Infants through age 12 have reproductive organs that are still developing and immune systems that are not as capable of ridding the body of contaminants. It’s very important to the development of your children to eat SOME produce that is organic.

What You Can Do!

Instead of memorizing the clean 15 and dirty dozen, try to keep this in mind: generally foods with thick skin and rinds can be non-organic because pesticides are probably discarded along with the skin according to Charles Benbrook, technical director of the nonprofit Organic Center for Education & Promotion. (source). Think: bananas, avocados, cantaloupe, watermelon, etc.

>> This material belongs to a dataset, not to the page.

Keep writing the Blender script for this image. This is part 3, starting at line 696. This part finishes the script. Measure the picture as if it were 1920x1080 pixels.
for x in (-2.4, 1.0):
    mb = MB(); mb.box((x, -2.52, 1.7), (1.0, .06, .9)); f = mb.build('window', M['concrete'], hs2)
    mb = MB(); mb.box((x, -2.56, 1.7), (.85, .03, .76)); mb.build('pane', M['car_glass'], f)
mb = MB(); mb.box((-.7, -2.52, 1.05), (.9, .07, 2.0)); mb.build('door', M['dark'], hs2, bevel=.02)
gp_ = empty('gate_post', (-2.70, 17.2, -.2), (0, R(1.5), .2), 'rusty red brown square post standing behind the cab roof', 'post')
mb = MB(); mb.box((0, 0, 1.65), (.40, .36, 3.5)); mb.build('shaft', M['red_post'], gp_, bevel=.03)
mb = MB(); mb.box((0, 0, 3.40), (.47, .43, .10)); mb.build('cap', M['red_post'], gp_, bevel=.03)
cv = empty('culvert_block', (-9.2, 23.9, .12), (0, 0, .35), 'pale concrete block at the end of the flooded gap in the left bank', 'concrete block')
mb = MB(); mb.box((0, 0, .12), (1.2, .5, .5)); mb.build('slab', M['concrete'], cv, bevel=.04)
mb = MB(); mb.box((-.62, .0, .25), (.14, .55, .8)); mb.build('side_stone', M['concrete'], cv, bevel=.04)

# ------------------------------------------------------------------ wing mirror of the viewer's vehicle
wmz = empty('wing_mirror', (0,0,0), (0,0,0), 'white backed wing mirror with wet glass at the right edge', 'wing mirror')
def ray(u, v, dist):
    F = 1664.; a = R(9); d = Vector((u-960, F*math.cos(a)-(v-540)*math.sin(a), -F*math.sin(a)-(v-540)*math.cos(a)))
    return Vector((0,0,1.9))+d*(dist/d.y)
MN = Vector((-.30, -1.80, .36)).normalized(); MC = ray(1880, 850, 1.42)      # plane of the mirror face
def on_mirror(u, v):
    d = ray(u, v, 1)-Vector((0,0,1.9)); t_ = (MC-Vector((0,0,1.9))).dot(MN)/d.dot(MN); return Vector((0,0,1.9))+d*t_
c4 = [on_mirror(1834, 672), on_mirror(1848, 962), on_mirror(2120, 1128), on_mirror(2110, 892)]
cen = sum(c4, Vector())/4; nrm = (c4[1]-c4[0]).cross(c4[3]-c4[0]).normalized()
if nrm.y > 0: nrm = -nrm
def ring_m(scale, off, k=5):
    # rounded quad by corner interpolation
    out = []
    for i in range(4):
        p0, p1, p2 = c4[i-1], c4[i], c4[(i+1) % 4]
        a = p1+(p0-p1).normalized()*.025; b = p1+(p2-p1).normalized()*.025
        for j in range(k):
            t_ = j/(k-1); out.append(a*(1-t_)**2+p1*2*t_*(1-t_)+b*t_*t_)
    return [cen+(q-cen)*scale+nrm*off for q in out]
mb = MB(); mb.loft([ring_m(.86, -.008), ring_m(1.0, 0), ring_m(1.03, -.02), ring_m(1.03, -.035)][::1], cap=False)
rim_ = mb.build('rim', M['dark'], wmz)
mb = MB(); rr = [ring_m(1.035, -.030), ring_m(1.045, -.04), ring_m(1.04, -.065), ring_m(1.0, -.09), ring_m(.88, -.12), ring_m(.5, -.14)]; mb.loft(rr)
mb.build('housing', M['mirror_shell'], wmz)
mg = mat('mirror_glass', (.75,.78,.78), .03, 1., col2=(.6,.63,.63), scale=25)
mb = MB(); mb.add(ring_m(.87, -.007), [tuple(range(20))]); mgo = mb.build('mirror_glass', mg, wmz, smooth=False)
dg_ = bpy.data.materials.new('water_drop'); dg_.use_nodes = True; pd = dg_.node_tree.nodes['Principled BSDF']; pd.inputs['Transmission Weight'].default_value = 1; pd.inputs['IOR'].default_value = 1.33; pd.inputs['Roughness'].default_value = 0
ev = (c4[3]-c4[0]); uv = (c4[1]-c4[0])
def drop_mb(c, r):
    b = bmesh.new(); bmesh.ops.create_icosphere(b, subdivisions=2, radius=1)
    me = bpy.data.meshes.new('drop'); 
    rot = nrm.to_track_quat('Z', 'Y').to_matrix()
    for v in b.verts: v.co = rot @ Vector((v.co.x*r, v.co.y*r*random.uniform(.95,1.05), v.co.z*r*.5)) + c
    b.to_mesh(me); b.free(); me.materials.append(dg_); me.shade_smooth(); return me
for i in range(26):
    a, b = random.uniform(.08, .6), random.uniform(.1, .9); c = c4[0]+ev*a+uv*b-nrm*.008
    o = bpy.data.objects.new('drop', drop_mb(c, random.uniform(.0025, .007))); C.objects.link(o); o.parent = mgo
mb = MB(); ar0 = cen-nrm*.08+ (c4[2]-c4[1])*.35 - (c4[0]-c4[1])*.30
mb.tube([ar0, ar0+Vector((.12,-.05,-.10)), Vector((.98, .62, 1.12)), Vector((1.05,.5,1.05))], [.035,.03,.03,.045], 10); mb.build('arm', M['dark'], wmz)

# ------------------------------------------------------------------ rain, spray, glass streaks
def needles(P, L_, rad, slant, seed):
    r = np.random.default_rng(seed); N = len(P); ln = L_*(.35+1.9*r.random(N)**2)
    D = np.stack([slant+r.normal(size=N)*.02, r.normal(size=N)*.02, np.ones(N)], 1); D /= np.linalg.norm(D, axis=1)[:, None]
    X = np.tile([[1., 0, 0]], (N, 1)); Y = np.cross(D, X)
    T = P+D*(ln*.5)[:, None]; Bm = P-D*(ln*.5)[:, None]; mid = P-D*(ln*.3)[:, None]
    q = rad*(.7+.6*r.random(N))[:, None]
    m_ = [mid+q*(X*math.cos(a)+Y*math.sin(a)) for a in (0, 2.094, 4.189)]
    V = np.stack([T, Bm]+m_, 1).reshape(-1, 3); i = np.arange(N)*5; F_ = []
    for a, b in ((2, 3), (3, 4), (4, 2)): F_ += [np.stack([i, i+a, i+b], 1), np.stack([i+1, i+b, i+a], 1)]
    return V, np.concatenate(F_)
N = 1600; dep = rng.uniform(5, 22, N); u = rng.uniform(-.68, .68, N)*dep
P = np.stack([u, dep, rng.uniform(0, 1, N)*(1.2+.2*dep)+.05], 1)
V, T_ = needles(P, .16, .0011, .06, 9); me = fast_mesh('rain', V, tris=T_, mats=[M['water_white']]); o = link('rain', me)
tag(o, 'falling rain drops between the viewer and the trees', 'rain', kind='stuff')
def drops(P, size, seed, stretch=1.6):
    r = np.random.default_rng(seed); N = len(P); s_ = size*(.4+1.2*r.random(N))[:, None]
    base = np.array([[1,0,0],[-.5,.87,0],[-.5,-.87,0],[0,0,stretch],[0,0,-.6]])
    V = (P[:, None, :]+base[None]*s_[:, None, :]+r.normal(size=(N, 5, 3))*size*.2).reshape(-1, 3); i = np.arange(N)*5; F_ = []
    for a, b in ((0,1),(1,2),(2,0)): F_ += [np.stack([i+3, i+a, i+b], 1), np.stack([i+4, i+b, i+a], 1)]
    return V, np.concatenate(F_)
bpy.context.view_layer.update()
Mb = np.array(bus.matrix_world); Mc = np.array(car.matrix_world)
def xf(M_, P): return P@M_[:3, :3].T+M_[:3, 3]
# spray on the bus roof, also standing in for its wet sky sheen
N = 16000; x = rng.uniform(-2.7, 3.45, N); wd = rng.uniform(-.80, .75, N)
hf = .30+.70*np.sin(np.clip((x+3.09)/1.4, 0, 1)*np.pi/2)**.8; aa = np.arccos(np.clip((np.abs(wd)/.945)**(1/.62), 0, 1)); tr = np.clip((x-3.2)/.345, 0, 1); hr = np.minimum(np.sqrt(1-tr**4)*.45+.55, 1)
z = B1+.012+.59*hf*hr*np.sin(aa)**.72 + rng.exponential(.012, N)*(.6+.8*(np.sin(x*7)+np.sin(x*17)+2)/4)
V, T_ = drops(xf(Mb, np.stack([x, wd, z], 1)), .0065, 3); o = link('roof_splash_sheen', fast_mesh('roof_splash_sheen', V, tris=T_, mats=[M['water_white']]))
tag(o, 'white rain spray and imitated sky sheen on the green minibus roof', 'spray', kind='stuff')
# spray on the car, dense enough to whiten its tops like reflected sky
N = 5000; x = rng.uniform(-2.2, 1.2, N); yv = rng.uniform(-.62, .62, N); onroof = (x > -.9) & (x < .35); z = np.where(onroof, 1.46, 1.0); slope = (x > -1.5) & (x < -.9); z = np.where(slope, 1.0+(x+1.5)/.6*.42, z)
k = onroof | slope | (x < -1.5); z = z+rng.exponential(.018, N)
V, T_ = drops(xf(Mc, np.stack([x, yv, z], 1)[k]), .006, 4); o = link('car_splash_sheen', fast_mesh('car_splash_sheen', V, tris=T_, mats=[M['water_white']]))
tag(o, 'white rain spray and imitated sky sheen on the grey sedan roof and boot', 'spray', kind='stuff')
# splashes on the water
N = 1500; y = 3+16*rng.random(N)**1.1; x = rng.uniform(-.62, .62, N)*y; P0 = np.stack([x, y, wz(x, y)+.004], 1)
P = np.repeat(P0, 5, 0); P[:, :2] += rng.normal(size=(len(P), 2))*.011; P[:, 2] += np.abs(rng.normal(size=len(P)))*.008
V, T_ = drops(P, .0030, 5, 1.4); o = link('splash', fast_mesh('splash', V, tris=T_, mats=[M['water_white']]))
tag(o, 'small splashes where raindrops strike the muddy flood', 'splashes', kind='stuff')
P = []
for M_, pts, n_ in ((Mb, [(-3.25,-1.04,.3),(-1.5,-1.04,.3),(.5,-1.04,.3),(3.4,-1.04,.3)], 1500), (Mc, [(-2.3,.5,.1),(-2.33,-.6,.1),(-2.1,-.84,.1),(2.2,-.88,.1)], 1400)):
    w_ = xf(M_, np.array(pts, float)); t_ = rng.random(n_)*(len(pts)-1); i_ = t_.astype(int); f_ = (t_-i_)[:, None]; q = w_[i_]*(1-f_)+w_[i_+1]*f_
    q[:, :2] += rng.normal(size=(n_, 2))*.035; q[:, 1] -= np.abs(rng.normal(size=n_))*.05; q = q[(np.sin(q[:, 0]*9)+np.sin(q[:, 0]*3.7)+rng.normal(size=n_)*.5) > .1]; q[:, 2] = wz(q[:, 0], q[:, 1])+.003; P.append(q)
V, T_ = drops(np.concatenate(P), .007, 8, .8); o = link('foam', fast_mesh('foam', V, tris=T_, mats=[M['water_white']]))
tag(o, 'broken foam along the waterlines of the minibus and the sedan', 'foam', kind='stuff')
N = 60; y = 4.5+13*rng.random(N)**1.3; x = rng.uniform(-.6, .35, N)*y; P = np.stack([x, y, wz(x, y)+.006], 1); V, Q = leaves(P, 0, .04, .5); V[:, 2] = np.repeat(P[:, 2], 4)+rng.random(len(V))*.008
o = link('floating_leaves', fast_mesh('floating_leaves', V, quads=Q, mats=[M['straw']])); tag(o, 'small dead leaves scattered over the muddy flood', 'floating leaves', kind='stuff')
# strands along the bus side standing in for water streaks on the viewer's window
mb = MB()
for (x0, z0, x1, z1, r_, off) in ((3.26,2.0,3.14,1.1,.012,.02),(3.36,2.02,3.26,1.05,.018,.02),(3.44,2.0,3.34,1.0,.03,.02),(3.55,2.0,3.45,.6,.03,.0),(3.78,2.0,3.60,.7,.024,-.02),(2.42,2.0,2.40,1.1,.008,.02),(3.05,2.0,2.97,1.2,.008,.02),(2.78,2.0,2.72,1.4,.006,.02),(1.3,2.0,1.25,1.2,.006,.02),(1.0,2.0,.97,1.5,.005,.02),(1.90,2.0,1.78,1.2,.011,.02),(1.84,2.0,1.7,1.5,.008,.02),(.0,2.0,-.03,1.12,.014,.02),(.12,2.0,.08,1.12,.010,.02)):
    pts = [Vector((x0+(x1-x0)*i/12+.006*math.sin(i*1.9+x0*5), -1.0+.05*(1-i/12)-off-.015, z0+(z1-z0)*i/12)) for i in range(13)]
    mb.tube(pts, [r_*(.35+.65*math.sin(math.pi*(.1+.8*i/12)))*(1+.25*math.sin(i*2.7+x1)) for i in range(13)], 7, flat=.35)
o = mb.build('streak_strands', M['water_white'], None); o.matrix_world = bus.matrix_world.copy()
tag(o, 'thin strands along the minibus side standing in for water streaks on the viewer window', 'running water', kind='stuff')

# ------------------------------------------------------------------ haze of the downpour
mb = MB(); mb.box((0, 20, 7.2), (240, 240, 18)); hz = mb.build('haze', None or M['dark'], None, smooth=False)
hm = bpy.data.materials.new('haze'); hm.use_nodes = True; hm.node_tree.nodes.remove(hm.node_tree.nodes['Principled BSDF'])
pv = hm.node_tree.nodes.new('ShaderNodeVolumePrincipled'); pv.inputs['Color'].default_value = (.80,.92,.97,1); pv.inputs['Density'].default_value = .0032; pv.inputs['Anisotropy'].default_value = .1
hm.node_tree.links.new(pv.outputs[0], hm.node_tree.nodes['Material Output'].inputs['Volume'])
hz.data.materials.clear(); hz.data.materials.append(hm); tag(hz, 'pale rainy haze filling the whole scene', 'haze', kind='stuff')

Other fruits and veggies? Not the case. Some pesticides leach in to the nooks and crannies of certain produce and it is impossible to just rinse away. That can problematic. Think of foods that have porous skin or nooks and crannies: berries, peppers, peaches, apples, lettuces, etc.

organic fruits

Now, stop rolling your eyes. I’m not some wealthy celebrity that can bathe in expensive products and eat strictly from Whole Foods. I’m just like you, trying to manage a grocery budget with everything else we need to pay for. Maybe the difference in me is that I DO value my health and the health of my family more than most other things and so if I shell out an extra $20 dollars a week in groceries, I’m okay with that. I’ll just cut back somewhere else (but not on my hair last night…that was expensive: SORRY Hunny! Love you!)

The bottom line is, I’m not asking you to be an organic nazi. Do what you can. But TRY TRY TRY to follow the clean 15 and the dirty dozen as much as possible and don’t forget the importance of eating seasonally and locally; it’s better for you, better for your kids, and wonderful for the environment!